Lego für Archäologen?
Von Claudia Aigner
Was kann das bloß sein, wenn Erdziegel so lückenlos in eine
Metallschachtel hineingeschlichtet werden, dass sie theoretisch fortan
dieselbe Platzangst haben wie Hefeteig in der Kuchenform? "Lego für
Archäologen" (sozusagen ein Ruinenbausatz, um sicherzustellen, dass man
doch noch die Überreste von irgendeiner sagenhaften Stadt "findet")?

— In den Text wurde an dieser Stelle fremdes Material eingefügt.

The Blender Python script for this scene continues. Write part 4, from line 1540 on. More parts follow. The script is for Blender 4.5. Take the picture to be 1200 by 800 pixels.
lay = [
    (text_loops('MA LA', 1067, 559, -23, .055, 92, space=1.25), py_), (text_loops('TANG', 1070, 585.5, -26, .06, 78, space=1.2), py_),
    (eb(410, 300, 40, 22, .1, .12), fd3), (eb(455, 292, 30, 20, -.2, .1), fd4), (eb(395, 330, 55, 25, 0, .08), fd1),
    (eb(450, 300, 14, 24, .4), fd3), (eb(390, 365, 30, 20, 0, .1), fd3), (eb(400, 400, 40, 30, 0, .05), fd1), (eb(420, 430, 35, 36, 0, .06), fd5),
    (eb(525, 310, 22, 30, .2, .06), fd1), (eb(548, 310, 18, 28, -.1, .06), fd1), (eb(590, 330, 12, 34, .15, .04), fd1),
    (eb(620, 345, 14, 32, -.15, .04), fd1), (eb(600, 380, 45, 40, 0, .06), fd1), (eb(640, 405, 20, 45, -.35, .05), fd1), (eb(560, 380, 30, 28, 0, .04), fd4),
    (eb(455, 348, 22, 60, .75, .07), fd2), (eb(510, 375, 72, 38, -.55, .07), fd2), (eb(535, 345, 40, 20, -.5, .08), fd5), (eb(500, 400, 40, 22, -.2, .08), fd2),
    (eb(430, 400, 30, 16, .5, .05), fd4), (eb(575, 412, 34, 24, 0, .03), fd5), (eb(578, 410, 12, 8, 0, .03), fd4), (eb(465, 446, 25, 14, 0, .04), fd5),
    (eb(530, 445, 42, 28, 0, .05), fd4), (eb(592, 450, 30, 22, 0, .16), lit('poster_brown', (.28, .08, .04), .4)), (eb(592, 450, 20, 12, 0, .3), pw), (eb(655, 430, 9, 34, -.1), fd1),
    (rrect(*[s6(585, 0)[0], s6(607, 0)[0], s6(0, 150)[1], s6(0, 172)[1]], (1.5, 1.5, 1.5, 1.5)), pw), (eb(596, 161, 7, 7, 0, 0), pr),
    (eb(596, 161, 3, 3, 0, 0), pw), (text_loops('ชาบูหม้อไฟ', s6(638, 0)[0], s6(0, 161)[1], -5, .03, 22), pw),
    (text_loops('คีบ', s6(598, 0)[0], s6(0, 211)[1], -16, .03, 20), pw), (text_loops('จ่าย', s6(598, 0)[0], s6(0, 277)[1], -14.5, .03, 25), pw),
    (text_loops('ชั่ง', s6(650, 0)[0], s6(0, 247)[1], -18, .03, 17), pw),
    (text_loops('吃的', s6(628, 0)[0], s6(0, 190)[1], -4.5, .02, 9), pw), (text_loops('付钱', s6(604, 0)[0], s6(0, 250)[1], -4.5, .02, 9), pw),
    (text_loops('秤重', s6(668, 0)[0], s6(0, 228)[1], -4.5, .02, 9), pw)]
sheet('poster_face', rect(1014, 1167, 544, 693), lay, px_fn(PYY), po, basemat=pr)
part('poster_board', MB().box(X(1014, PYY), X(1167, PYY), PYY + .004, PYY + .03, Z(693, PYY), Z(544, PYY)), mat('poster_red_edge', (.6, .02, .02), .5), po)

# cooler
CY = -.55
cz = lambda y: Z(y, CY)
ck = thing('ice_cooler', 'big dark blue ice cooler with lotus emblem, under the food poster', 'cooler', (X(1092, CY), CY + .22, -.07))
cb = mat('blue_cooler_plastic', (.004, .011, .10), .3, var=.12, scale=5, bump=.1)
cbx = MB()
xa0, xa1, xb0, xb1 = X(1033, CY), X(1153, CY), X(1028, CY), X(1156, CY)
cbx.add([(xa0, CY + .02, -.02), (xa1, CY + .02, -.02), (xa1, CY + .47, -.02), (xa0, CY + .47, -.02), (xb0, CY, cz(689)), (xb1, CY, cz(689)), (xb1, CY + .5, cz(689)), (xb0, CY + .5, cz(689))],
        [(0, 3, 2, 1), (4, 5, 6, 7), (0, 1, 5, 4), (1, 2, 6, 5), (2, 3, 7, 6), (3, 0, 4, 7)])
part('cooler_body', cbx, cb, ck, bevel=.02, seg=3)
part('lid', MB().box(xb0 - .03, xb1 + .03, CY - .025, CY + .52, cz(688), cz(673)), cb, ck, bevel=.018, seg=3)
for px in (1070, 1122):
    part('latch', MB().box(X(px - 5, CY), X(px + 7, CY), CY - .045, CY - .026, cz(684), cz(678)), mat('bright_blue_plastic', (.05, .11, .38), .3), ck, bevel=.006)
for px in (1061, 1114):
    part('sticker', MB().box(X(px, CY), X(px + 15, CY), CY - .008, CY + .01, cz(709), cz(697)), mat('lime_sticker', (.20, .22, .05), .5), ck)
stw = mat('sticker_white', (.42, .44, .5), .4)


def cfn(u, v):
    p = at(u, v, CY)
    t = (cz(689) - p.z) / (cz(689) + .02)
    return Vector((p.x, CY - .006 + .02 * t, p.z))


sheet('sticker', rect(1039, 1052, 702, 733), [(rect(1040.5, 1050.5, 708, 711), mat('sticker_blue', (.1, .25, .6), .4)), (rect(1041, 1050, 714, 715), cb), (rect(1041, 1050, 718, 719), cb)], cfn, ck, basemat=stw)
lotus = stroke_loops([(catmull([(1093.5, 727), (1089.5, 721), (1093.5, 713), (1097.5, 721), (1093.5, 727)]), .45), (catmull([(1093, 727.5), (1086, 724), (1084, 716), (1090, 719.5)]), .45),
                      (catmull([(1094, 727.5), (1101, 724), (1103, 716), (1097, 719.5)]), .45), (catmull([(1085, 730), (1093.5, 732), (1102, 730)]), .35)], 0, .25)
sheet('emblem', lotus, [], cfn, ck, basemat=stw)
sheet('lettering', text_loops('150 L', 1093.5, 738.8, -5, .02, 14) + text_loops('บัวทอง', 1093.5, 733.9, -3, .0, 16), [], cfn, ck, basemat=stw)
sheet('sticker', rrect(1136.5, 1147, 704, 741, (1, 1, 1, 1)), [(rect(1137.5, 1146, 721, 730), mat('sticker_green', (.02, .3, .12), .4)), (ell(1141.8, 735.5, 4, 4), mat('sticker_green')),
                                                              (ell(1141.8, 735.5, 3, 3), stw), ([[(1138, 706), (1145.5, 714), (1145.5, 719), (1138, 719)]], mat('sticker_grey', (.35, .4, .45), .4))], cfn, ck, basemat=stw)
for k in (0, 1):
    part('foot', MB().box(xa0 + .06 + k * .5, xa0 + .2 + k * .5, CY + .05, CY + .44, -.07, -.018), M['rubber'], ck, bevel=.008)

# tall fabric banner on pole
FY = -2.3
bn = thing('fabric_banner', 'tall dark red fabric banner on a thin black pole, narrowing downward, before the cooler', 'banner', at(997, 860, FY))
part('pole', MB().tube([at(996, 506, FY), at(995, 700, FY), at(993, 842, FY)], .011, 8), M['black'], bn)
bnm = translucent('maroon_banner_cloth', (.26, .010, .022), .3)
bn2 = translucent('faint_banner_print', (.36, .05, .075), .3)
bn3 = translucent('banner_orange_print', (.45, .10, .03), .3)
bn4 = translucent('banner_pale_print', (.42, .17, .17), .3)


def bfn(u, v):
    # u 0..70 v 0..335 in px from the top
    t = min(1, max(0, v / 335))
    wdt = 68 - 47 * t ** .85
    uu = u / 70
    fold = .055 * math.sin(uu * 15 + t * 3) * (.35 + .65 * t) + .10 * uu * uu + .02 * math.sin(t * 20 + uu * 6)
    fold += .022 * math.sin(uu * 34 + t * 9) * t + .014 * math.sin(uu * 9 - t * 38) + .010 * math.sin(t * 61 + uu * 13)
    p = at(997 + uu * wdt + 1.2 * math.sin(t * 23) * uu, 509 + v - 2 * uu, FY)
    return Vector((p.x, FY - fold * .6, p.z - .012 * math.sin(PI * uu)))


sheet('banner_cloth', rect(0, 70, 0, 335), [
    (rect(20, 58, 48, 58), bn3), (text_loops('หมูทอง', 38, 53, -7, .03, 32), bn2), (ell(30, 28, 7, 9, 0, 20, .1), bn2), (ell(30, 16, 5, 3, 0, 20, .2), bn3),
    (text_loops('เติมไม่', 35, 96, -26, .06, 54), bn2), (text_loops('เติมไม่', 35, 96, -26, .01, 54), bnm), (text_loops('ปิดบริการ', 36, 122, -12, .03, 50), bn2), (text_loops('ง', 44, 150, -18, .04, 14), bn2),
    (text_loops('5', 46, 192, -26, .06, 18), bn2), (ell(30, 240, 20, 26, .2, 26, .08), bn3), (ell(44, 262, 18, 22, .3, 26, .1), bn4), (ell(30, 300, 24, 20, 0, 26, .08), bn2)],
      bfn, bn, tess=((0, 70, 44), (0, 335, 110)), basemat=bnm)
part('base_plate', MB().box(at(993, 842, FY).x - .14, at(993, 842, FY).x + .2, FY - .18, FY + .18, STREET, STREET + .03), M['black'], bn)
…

Handgepäck sind diese Stahlbehälter freilich nicht, weshalb sie als
Erste-Hilfe-Kasten fürs Archäologen-Ego wohl doch eher auszuschließen
sind. Architekt und Galerist Peter Lindner: "Also ich dertrag's nicht. Der
Spediteur hat's hereingetragen." Wie auch immer: Die charismatischen
Objekte von Madeleine Dietz (bis 16. Februar in der Galerie Lindner,
Schmalzhofgasse 13) sehen nach einem metaphorisch aufgeladenen, geradezu
religiösen Minimalismus aus. Auch wenn niemand allen Ernstes einen halben
Zentner Do-it-Yourself-Ruine mit sich herumschleppen wird, ist die
Assoziation mit Architektur nicht gänzlich abwegig. Dietz stellt ihr
"Baumaterial" selbst her: Sie lässt Erdschlamm trocknen, bis er rissig
wird, und muss die einzelnen Bröckerln nur noch aufheben. Nicht zuletzt
sind die Säulen, die Dietz aus solchen Schollen (aus "verdursteter" Erde)
aufstapelt, Architektur (gewissermaßen die Kurzfassung eines Gebäudes:
Zeig mir eine Säule und ich denke mir den Palast von Knossos drumherum).
Wenn Dietz nun ein Mädchen in einem Blümchenkleid auf die Säule
projiziert, haucht sie der Erde quasi wie in der biblischen
Schöpfungsgeschichte den Odem des Lebens ein. Und die Säule haucht das
Leben regelmäßig wieder aus (wenn das Dia wieder weiterwandert). Man kennt
das ja: Erde zu Erde. Als Dietz unlängst ihren erwachsenen Sohn und
ihre erwachsene Tochter auf ebensolche Säulen projizierte, hat man noch an
Adam und Eva denken können (freilich an Adam und Eva nach dem Sündenfall
und nach der Erfindung der Jeans-Hose). Das Kind im Blümchenkleid ist aber
eher der Erdling "an sich". Eva hatte ja bekanntlich keine Kindheit nötig.
Was diese Skulpturen auszeichnet, ist nicht nur ihre "sakrale
Einfachheit" und Prägnanz. Dietz weiß auch, wie man mit
Materialgegensätzen spannungsreich und bedeutungsvoll hantiert: Erde und
Stahl "alias" Natur und Kultur. Und angesichts eines Dornengebüschs hinter
einem Metallgitter kann man fast nicht anders, als nostalgisch an ein
Dornengestrüpp der Gebrüder Grimm zu denken und eventuell zu mutmaßen,
dass irgendein unsensibler Bauunternehmer Dornröschens Dornenhecke
ausgerissen hat, weil er an die Stelle des Märchenschlosses eine
"Erlebniswelt" hinbauen möchte. Und der Titel "Nur noch Erinnerung" macht
es fast unmöglich, nicht in Nostalgie zu zerfließen.